In Head’s view the concept of enough plays a primary role in deciding if an economy is good. He asks: Does the economy speak to the need for every human being to have enough? While meeting basic needs is necessary, it is clearly not sufficient for Head. Everyone having enough may be close to his non-negotiable starting place “for establishing a moral economy.”
I’m grateful to Tom Head for sharing his views as an economist, a Quaker, a pacifist and a CO who asks, “What is the economic equivalent of being a conscientious objector?” And, “How does one apply for a discharge from this dreadful, distorted, and violent economy?” Declaring non-cooperation with an unjust system, he acknowledges is just one step; “but charting a new course boldly begins with first steps.”
While John Woolman and Tom Head were/are brave individuals that I deeply admire, they were/are individuals following their own intense desire to end the violence of slavery and war. Restructuring our economy to reduce the violence of poverty requires collective action and that means building a movement to secure everyone’s right to a moral economy.
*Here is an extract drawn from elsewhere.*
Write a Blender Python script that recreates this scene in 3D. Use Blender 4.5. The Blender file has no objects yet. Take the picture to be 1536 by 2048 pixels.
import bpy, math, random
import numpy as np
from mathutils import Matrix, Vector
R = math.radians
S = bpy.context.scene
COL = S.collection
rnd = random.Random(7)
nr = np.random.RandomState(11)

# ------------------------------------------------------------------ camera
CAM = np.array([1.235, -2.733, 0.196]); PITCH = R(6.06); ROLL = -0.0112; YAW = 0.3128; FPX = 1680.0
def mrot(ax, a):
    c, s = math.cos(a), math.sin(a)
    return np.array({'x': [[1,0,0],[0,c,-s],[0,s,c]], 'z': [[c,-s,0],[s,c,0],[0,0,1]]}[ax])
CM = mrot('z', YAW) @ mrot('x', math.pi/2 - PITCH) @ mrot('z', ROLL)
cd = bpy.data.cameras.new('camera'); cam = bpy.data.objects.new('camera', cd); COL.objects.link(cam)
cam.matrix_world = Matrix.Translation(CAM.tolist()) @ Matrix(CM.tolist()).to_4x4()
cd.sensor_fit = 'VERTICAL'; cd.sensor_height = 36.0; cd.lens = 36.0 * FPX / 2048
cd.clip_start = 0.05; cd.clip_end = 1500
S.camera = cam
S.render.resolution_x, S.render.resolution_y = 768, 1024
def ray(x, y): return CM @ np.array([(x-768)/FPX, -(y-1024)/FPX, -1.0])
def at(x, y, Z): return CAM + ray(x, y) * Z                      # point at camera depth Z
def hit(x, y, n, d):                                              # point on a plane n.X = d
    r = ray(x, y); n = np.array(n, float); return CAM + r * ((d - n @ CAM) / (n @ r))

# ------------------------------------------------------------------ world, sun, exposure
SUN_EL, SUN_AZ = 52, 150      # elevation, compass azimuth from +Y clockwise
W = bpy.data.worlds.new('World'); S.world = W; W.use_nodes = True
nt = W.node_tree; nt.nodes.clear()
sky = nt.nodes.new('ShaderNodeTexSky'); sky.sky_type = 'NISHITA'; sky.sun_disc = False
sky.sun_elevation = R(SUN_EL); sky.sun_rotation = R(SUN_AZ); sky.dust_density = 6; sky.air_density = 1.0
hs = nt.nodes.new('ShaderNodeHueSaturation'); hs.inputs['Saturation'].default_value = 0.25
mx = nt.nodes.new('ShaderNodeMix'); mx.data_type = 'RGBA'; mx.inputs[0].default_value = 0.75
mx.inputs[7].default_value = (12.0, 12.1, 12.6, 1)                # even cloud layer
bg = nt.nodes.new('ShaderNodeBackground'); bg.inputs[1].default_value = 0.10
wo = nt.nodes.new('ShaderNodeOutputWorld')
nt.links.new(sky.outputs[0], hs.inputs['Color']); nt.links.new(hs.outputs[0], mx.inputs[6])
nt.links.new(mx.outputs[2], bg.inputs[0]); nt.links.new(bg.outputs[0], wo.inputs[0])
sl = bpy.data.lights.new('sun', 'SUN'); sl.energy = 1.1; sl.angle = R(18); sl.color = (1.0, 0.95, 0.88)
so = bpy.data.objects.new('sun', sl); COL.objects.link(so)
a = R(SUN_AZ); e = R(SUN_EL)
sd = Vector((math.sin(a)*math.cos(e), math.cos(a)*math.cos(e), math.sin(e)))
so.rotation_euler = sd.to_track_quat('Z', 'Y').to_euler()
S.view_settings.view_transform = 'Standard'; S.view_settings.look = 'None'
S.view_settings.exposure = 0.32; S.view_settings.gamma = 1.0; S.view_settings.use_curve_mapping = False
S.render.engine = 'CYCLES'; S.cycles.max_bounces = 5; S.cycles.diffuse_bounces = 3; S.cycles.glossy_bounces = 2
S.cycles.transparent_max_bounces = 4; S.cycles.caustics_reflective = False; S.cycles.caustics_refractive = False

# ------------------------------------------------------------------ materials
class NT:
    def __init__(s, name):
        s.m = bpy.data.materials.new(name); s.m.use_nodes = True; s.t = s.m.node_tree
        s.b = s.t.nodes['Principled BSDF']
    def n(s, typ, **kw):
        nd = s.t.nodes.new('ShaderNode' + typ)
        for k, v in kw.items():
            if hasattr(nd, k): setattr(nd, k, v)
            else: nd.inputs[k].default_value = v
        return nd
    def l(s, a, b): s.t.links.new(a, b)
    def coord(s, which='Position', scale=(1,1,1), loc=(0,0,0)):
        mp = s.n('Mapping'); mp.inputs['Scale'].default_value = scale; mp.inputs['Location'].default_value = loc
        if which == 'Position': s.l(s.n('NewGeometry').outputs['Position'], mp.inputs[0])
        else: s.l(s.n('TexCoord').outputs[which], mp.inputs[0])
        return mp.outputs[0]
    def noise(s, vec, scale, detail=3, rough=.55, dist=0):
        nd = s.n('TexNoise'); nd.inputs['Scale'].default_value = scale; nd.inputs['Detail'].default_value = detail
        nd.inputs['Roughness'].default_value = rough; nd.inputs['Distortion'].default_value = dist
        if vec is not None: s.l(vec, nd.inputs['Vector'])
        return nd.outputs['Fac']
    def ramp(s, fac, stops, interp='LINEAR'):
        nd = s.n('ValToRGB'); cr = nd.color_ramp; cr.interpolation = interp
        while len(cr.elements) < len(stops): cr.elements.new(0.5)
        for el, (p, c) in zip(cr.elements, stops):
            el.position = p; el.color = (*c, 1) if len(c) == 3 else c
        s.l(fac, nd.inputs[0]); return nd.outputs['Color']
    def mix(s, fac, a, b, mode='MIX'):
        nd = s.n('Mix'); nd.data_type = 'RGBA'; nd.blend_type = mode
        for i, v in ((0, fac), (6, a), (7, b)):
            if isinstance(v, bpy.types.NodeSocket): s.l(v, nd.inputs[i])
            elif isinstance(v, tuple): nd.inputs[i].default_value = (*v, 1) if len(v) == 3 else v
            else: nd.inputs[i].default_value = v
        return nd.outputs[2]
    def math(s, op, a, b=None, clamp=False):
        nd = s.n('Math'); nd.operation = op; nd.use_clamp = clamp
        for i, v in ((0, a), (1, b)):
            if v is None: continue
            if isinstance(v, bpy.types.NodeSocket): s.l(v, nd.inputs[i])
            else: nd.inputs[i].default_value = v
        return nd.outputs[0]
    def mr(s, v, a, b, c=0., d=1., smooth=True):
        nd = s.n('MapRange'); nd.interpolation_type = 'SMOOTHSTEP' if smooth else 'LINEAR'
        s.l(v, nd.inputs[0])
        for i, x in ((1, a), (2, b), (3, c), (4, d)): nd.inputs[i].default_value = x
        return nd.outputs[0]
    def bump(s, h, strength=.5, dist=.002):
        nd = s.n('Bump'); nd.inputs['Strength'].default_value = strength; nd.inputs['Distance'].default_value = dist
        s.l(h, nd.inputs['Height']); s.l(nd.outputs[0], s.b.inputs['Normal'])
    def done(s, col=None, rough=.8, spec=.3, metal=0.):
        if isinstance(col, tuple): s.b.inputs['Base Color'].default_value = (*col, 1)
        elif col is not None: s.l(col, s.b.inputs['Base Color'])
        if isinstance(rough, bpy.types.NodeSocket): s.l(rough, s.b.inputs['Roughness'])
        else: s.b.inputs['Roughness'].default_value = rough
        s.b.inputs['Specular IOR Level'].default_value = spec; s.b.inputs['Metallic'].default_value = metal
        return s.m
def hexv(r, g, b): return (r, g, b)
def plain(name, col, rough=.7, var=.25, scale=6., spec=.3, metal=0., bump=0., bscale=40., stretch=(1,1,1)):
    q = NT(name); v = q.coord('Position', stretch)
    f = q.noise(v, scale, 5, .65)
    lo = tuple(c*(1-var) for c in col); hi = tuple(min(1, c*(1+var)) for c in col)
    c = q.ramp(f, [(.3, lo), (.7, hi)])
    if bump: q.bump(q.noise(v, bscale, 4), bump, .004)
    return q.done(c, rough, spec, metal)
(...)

How can a moral economy once envisioned be established? What opportunities do f/Friends’ have to participate in a movement for a moral economy? What local organizations are building a movement to understand and reform our current social and economic structure? Can we as f/Friends contribute to a moral economy movement by educating ourselves and others about our basic human economic as well as civil rights? I think it will be worth the effort to find out.